The period between 1946 and 1948 features important events like the launch of the Marshall Plan. Despite Truman’s growing confidence in his role, some continued to question his fit as President. Dean Acheson, however, believed Truman to be honest and decisive. The President sought to improve labor management and endorsed a national health insurance program. Acheson was made under-secretary state. Truman, Acheson, and Marshall viewed the geopolitical situation through the prism of what they believed would be Soviet domination in Europe, Asia, and the Middle East. In the autumn of 1946, Truman received a 100,000-word report on Soviet-American relations which was influenced by George Kennan’s views. The Americans feared the expansion of communism in Europe and Asia and expressed concern about the size and scope of the Soviet military capabilities.

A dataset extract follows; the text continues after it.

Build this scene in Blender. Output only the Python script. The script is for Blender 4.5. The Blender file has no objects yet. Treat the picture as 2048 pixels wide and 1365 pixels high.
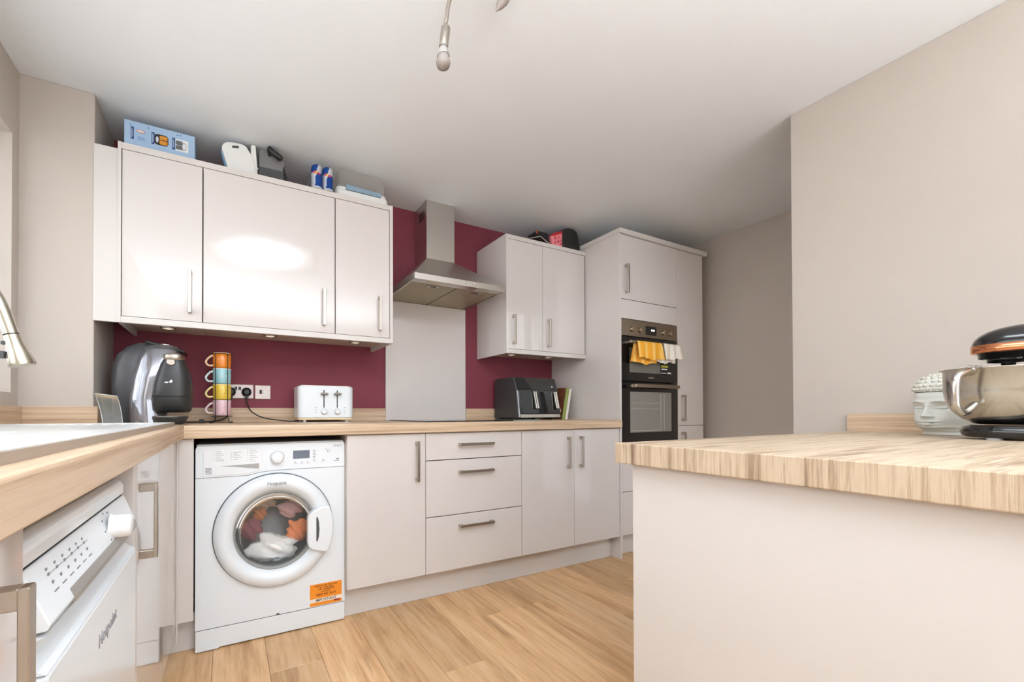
import bpy, bmesh, math, random
from mathutils import Vector, Matrix
random.seed(7)
C = bpy.context.scene.collection
PI = math.pi

# ------------------------------------------------------------------ camera
sc = bpy.context.scene
cam_d = bpy.data.cameras.new('camera'); cam = bpy.data.objects.new('camera', cam_d); C.objects.link(cam)
F_PX, CX, CY = 814.9, 860.0, 819.7
cam_d.sensor_fit = 'HORIZONTAL'; cam_d.sensor_width = 36.0
cam_d.lens = 36.0 * F_PX / 2048
cam_d.shift_x = (1024 - CX) / 2048
cam_d.shift_y = (CY - 682.5) / 2048
cam_d.clip_start = 0.02
yaw, pitch, roll = math.radians(26.335), math.radians(0.477), math.radians(-0.118)
fw = Vector((math.sin(yaw)*math.cos(pitch), math.cos(yaw)*math.cos(pitch), math.sin(pitch)))
rt = Vector((math.cos(yaw), -math.sin(yaw), 0)); up = rt.cross(fw)
r2 = rt*math.cos(roll) + up*math.sin(roll); u2 = up*math.cos(roll) - rt*math.sin(roll)
M = Matrix((r2, u2, -fw)).transposed().to_4x4(); M.translation = (0, 0, 0.962)
cam.matrix_world = M
sc.camera = cam

# ------------------------------------------------------------------ light and exposure
w = bpy.data.worlds.new('sky'); sc.world = w; w.use_nodes = True
w.node_tree.nodes['Background'].inputs[0].default_value = (0.97, 0.99, 1.02, 1)
w.node_tree.nodes['Background'].inputs[1].default_value = 2.4
sc.view_settings.view_transform = 'Standard'; sc.view_settings.look = 'None'
sc.view_settings.exposure = 0.25; sc.view_settings.gamma = 1.0; sc.view_settings.use_curve_mapping = False

def area(name, loc, target, sx, sy, power, col=(1, 1, 1), spread=PI):
    d = bpy.data.lights.new(name, 'AREA'); d.shape = 'RECTANGLE'; d.size = sx; d.size_y = sy
    d.energy = power; d.color = col; d.spread = spread
    o = bpy.data.objects.new(name, d); C.objects.link(o); o.location = loc
    o.rotation_euler = (Vector(target) - Vector(loc)).to_track_quat('-Z', 'Y').to_euler()
    return o
TINT = (0.945, 1.0, 1.09)
area('window_daylight', (-0.93, 1.05, 1.54), (1.0, 1.05, 1.40), 1.7, 0.95, 4.6, (0.96, 1.0, 1.05))
area('added_bounce_fill', (-0.1, -0.8, 1.45), (-0.1, -0.75, 2.3), 1.2, 1.2, 50, TINT, 2.5)  # added fill aimed at the ceiling, brightens the whole room
area('added_bounce_fill_2', (1.3, -1.2, 1.5), (1.3, -1.1, 2.3), 1.2, 1.2, 38, TINT, 2.6)  # second added ceiling fill, lifts the right-hand side
fl = bpy.data.lights.new('bounced_flash', 'SPOT'); fl.energy = 560; fl.spot_size = math.radians(40); fl.spot_blend = 0.7; fl.shadow_soft_size = 0.06; fl.color = TINT
flo = bpy.data.objects.new('bounced_flash', fl); C.objects.link(flo); flo.location = (0.12, 0.15, 1.30)
flo.rotation_euler = (Vector((0.25, 0.50, 2.3)) - Vector(flo.location)).to_track_quat('-Z', 'Y').to_euler()
for nm, lo, ta, a_, b_ in (('window_portal', (-0.98, 1.15, 1.54), (1, 1.15, 1.54), 1.9, 1.0), ('patio_portal', (0.75, -2.56, 1.11), (0.75, 2, 1.11), 2.7, 2.1), ('added_door_portal', (2.84, 0.81, 1.02), (2.84, 2, 1.02), 0.76, 2.04)):  # the side door one serves an opening added for light
    area(nm, lo, ta, a_, b_, 1).data.cycles.is_portal = True

# ------------------------------------------------------------------ materials
def lin(c):
    return tuple((x/12.92 if x <= 0.04045 else ((x+0.055)/1.055)**2.4) for x in c)
def hexc(h):
    h = h.lstrip('#'); return lin(tuple(int(h[i:i+2], 16)/255 for i in (0, 2, 4)))
def mat(name, col, rough=0.5, metal=0.0, coat=0.0, noise=0.0, nscale=60.0, bump=0.0, bscale=200.0, emit=None, spec=0.5, trans=0.0, alpha=1.0, stretch=(1, 1, 1)):
    m = bpy.data.materials.new(name); m.use_nodes = True
    n = m.node_tree.nodes; l = m.node_tree.links; b = n['Principled BSDF']
    c = hexc(col) if isinstance(col, str) else col
    b.inputs['Base Color'].default_value = (*c, 1); b.inputs['Roughness'].default_value = rough
    b.inputs['Metallic'].default_value = metal; b.inputs['Coat Weight'].default_value = coat
    b.inputs['Coat Roughness'].default_value = 0.04
    b.inputs['Specular IOR Level'].default_value = spec
    b.inputs['Transmission Weight'].default_value = trans
    b.inputs['Alpha'].default_value = alpha
    if emit: b.inputs['Emission Color'].default_value = (*hexc(emit[0]), 1); b.inputs['Emission Strength'].default_value = emit[1]
    tc = n.new('ShaderNodeTexCoord'); mp = n.new('ShaderNodeMapping'); mp.inputs['Scale'].default_value = stretch
    l.new(tc.outputs['Object'], mp.inputs['Vector'])
    t = n.new('ShaderNodeTexNoise'); t.inputs['Scale'].default_value = nscale; t.inputs['Detail'].default_value = 3
    l.new(mp.outputs['Vector'], t.inputs['Vector'])
    if noise:
        mx = n.new('ShaderNodeMix'); mx.data_type = 'RGBA'
        mx.inputs[6].default_value = (*[x*(1-noise) for x in c], 1); mx.inputs[7].default_value = (*[min(1, x*(1+noise)) for x in c], 1)
        l.new(t.outputs['Fac'], mx.inputs[0]); l.new(mx.outputs[2], b.inputs['Base Color'])
    if bump:
        t2 = n.new('ShaderNodeTexNoise'); t2.inputs['Scale'].default_value = bscale; l.new(mp.outputs['Vector'], t2.inputs['Vector'])
        bp = n.new('ShaderNodeBump'); bp.inputs['Strength'].default_value = bump; bp.inputs['Distance'].default_value = 0.002
        l.new(t2.outputs['Fac'], bp.inputs['Height']); l.new(bp.outputs['Normal'], b.inputs['Normal'])
    return m
def glass(name, tint=(1, 1, 1), refl=0.9, rough=0.02, dens=0.0):
    # clear pane: transparent body with a Fresnel reflection
    m = bpy.data.materials.new(name); m.use_nodes = True; n = m.node_tree.nodes; l = m.node_tree.links
    n.remove(n['Principled BSDF']); out = n['Material Output']
    tr = n.new('ShaderNodeBsdfTransparent'); tr.inputs[0].default_value = (*tint, 1)
    gl = n.new('ShaderNodeBsdfGlossy'); gl.inputs['Roughness'].default_value = rough
    df = n.new('ShaderNodeBsdfDiffuse'); df.inputs[0].default_value = (*tint, 1)
    m1 = n.new('ShaderNodeMixShader'); m1.inputs[0].default_value = dens
    l.new(tr.outputs[0], m1.inputs[1]); l.new(df.outputs[0], m1.inputs[2])
    fr = n.new('ShaderNodeFresnel'); fr.inputs[0].default_value = 1.5
    mu = n.new('ShaderNodeMath'); mu.operation = 'MULTIPLY'; mu.inputs[1].default_value = refl
    l.new(fr.outputs[0], mu.inputs[0])
    m2 = n.new('ShaderNodeMixShader'); l.new(mu.outputs[0], m2.inputs[0]); l.new(m1.outputs[0], m2.inputs[1]); l.new(gl.outputs[0], m2.inputs[2])
    l.new(m2.outputs[0], out.inputs[0])
    return m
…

This research translated into what came to be known as the Truman Doctrine, based on a speech to Congress that the President delivered on March 12, 1947. The speech focused on the immediate circumstances in Greece and Turkey. But ideologically it sought to challenge the perceived spread of communism, and, therefore, the Soviet Union, all around the world. Truman spoke of supporting “free peoples who are resisting attempted subjugation by armed minorities or by outside pressure” (627). The immediate reaction to Truman’s speech, McCullough says, “was overwhelmingly supportive” (627). In mid-1947, Kennan published an article in Foreign Affairs under the name Mr. X in which he argued in favor of containing the Soviet Union. It is this term, containment, that became a cornerstone of American foreign policy during the Cold War.

Kennan also issued a report called “Certain Aspects of the European Recovery Problem from the United States Standpoint” about the postwar economic situation in Europe. At this time, the situation was dire as millions were starving. The American side believed that European collapse would engender radical political movements and a tailspin for the global economy. As a result, the Marshall Plan, named after George Marshall and officially known as the European Recovery Program, was born. Leaving the Soviet Union out of the Marshall Plan, the aid package targeted 17 Western European countries. Congress approved the plan in April 1948.

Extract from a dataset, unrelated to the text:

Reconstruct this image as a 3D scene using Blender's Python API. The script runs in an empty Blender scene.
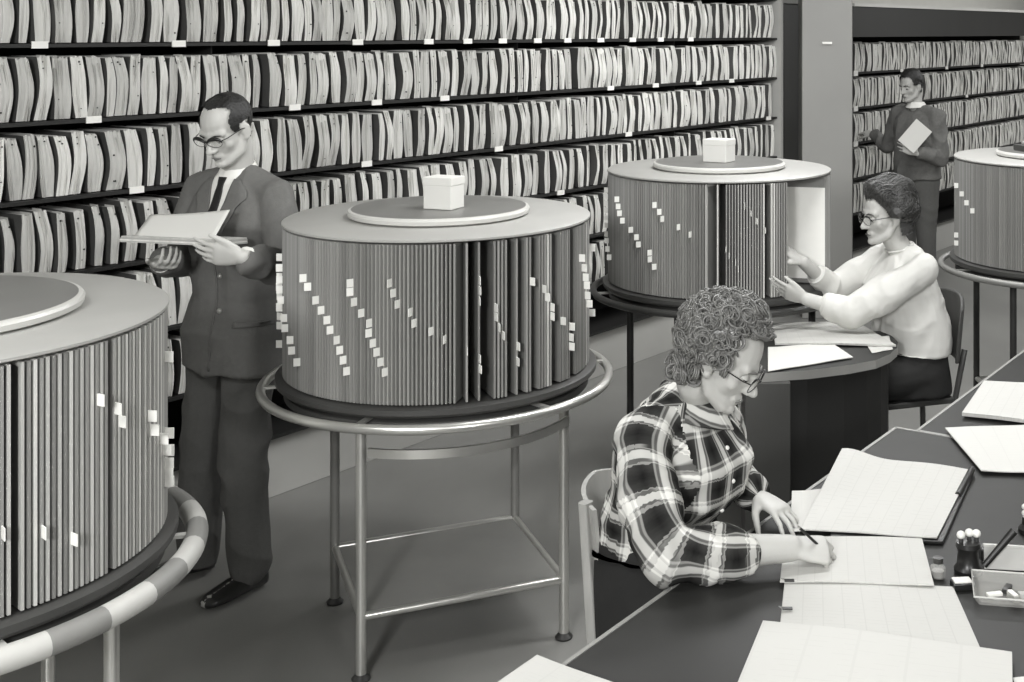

In private, according to McCullough, Truman acknowledged that “much too much was being made of the ‘the Communist bugaboo’” and that “the country was ‘perfectly safe so far as Communism is concerned’” (630). Nonetheless, that same month Truman issued an Executive Order to launch the Federal Employees Loyalty and Security Program. The goals of this program were to subject federal employees to a loyalty investigation through the FBI and the House Un-American Activities Committee. Domestically, Truman spoke to the NAACP, the National Association for the Advancement of Colored People, which was the first speech by a president to the group. Truman quoted Abraham Lincoln and spoke against prejudice in what was, McCullough says, “the strongest statement on civil rights heard in Washington since the time of Lincoln” (649). Earlier, in 1946, Truman founded his own civil rights commission.

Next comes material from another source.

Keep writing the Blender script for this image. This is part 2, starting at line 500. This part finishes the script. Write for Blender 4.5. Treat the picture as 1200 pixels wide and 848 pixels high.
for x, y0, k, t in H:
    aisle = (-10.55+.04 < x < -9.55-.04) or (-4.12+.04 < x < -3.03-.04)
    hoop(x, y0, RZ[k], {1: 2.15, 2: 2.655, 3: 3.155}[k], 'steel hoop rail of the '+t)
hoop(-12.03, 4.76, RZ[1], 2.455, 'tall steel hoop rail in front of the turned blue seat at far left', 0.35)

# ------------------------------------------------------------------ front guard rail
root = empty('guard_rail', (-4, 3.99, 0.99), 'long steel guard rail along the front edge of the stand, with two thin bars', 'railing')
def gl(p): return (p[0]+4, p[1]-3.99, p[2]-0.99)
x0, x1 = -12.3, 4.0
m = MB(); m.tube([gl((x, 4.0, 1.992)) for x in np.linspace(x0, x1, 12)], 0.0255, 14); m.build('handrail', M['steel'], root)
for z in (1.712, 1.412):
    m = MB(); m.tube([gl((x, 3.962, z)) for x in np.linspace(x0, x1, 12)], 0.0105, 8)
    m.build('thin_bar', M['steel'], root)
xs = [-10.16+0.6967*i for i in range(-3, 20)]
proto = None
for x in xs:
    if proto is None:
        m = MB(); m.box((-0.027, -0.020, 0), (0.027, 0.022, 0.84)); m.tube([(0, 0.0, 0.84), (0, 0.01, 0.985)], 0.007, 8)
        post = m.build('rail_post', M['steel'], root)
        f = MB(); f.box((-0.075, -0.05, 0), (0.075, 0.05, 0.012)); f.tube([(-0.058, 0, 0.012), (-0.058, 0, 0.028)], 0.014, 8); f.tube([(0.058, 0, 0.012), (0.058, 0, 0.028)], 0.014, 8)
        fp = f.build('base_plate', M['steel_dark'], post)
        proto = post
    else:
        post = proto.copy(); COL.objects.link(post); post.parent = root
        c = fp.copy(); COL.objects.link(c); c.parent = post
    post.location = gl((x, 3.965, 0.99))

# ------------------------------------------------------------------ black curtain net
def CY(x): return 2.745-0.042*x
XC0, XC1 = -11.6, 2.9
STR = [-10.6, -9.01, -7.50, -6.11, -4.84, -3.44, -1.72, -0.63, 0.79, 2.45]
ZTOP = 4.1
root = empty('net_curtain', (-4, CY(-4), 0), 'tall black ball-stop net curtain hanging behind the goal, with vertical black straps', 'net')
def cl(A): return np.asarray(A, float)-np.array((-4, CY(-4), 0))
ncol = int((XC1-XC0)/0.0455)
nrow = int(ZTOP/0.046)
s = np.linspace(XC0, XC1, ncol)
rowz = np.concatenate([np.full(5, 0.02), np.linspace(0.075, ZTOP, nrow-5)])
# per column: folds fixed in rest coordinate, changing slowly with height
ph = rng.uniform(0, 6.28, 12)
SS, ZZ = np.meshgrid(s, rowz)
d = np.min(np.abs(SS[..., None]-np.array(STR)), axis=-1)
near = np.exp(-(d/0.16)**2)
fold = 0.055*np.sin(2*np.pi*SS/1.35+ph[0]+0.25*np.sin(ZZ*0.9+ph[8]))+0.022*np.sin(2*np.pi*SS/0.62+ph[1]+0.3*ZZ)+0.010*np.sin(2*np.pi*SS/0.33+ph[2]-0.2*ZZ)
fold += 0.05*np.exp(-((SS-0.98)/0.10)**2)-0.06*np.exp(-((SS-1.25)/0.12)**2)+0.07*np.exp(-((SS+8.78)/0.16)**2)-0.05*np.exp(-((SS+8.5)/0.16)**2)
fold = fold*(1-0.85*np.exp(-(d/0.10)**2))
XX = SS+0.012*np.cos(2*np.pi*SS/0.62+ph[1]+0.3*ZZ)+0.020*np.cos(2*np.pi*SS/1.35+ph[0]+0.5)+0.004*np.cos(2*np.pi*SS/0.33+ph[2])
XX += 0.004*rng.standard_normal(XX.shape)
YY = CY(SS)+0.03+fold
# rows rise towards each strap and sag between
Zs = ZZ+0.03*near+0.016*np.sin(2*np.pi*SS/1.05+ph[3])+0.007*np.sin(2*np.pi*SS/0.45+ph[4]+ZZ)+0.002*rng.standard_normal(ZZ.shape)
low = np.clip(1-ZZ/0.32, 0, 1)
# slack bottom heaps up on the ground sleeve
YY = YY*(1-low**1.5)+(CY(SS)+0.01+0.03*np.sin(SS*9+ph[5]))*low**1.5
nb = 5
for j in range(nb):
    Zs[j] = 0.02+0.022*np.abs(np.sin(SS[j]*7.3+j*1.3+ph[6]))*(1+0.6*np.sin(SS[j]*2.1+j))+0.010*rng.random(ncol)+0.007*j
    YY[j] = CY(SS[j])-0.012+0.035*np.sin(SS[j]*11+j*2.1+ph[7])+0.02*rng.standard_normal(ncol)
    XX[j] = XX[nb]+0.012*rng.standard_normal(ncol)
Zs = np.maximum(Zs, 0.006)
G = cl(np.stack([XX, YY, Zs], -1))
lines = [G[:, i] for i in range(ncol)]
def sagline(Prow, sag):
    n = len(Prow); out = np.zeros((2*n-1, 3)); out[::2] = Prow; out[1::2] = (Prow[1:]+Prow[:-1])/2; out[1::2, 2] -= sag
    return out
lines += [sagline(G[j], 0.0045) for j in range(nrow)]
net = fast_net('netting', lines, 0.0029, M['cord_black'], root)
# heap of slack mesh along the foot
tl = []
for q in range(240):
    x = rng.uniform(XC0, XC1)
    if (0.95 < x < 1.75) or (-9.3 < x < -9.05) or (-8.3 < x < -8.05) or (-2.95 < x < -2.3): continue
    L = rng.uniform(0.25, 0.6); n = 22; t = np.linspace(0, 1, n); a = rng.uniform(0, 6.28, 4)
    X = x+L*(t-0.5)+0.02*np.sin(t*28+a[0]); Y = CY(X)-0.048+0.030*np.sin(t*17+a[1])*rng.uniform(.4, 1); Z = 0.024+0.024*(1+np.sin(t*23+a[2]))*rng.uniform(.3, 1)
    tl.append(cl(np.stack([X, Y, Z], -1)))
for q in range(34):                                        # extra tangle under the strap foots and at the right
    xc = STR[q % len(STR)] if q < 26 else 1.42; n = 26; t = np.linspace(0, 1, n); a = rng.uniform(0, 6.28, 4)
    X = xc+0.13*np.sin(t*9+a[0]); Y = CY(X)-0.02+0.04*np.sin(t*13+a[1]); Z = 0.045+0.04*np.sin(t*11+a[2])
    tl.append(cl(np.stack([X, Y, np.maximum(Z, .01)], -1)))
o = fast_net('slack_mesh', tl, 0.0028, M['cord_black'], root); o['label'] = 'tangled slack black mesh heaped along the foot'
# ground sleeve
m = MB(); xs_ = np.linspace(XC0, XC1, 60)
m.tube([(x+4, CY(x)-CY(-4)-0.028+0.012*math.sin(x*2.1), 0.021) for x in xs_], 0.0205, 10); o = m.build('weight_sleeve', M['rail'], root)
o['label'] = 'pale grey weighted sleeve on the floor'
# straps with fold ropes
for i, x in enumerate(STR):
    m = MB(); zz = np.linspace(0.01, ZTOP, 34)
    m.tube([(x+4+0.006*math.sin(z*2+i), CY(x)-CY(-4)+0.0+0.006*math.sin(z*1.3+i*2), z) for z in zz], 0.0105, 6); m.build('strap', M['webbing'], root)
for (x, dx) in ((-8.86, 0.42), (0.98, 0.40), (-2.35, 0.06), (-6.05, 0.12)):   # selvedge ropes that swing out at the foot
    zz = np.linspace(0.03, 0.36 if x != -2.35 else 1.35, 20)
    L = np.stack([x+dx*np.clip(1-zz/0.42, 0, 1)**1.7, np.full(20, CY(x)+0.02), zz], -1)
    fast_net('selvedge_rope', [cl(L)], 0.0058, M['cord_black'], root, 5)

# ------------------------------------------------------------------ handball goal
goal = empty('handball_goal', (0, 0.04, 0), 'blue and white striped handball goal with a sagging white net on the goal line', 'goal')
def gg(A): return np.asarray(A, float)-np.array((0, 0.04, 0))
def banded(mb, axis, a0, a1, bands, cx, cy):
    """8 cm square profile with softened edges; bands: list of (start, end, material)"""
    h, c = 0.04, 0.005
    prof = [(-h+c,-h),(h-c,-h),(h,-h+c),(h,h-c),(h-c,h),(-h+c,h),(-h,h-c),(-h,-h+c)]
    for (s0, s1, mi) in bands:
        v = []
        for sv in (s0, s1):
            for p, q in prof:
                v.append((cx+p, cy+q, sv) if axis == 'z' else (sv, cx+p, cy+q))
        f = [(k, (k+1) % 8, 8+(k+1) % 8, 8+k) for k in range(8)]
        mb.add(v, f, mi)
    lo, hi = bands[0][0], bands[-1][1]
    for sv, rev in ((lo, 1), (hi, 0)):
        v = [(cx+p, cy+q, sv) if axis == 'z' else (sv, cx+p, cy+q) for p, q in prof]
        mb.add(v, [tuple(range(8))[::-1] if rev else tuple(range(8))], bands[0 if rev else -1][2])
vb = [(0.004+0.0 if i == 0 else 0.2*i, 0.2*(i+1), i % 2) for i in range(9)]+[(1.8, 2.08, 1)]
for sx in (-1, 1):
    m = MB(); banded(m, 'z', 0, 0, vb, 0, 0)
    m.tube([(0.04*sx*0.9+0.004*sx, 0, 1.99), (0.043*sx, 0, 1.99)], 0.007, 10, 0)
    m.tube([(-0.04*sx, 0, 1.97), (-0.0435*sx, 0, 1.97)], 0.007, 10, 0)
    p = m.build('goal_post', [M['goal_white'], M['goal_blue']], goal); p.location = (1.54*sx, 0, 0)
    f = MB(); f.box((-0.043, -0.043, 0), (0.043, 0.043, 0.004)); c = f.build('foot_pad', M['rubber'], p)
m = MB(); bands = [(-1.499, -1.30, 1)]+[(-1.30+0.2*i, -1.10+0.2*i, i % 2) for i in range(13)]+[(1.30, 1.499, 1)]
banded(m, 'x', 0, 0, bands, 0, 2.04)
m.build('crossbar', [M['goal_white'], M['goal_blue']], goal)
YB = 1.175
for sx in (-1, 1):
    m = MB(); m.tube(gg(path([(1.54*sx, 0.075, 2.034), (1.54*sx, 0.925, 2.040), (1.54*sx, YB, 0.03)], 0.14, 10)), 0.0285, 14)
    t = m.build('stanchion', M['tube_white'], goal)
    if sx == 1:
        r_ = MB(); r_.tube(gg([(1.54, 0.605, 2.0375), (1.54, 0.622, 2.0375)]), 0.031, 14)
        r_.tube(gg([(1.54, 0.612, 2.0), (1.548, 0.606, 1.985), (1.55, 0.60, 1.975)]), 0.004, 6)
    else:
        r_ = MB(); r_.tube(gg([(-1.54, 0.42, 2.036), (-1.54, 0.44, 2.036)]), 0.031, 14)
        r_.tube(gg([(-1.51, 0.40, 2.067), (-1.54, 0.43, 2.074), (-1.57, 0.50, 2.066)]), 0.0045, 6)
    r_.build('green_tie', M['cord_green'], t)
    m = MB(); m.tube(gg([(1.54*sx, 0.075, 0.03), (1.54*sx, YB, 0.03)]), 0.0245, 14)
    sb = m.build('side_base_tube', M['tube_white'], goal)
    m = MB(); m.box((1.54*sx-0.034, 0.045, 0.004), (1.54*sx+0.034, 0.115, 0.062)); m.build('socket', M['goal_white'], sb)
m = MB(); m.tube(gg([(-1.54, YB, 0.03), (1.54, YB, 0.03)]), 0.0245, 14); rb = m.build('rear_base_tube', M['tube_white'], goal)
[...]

In Truman’s private life, his mother’s health was failing, and she passed away in July at the age of 94. The author highlights that Martha Ellen Young Truman lived through several presidents and wars and witnessed her son become president. Meanwhile, Margaret’s singing career was growing as she performed at such venues as the Hollywood Bowl. Bess, in contrast to Eleanor Roosevelt, consistently avoided public life and valued her family’s privacy, which she guarded, McCullough says, “like a precious jewel” (658). Yet, despite staying out of public life, Bess “did indeed advise Truman on decisions,” McCullough suggests, and “he listened to her” (658).

Chapters 11-12 Analysis

“The Buck Stops Here” chapter title refers to a period of transition from wartime to peacetime in Truman’s presidency. As the euphoria of victory waned, the President had to face domestic problems, such as strikes in major industries. Whereas the first hundred days of Truman’s presidency were some of the most difficult in US history, the stress of leadership did not diminish after the war’s end.

However, foreign policy remained a major focal point for Truman. Both the US and the Soviet Union rose to superpower status after World War II, and their ideological differences contributed to rising tensions in the early Cold War period. In the American view, the Soviet Union was seeking to dominate the world starting with its neighbors. In the Soviet view, their country had been ravaged by the German invasion, which only highlighted its historic vulnerability to invasion. The Soviets similarly misunderstood the American outlook. While America sought to liberate Western Europe through the strengthening of democratic institutions and respect for human rights, Stalin saw these initiatives as an American attempt to dominate Western Europe as he hoped to dominate Eastern Europe. Thus, the Soviet Union perceived the control of Eastern Europe as a matter of security, while the US saw it as the imposition of tyranny and oppression.

It was this perception that gave rise to the 1947 Truman Doctrine, which effectively focused American foreign policy on targeting the spread of communism and Soviet influence. The Truman Doctrine also led to the arms race and the development of the military-industrial complex—combining state funding and private contractors. The growing rift between Acheson and Kennan was a matter of aggressive versus pragmatic foreign policy. Kennan’s “Long Telegram” and “The Sources of Soviet Conflict” became the cornerstone of the American Cold War policy of containment. However, Kennan grew to believe that the more hawkish aspects of his papers were used while the more realist ones were ignored. The misunderstanding of the Soviet Union led by those like Acheson translated into tensions and escalations in the Cold War period.

The Marshall Plan became one of the key aspects of the Truman-era containment policy, yet its success raised postwar tensions. The unprecedented economic growth of the free countries of Western Europe after the war compared to the stagnation of the Eastern Bloc increased Soviet security worries. Not only did the countries of Western Europe increasingly have the resources to resist Soviet aggression even without American support, but their success also threatened the Soviet sphere of influence from within. The freedom and prosperity of Western Europe after the war posed an existential threat to the Soviet system as residents of the Eastern Bloc compared their oppression and deprivation with conditions in the West. The “iron curtain” of Churchill’s speech was designed in part to keep people from fleeing the Soviet sphere in favor of the comparative wealth, liberty, and self-determination of Western Europe. The success of the Marshall plan caused the Soviets to feel threatened from without and within.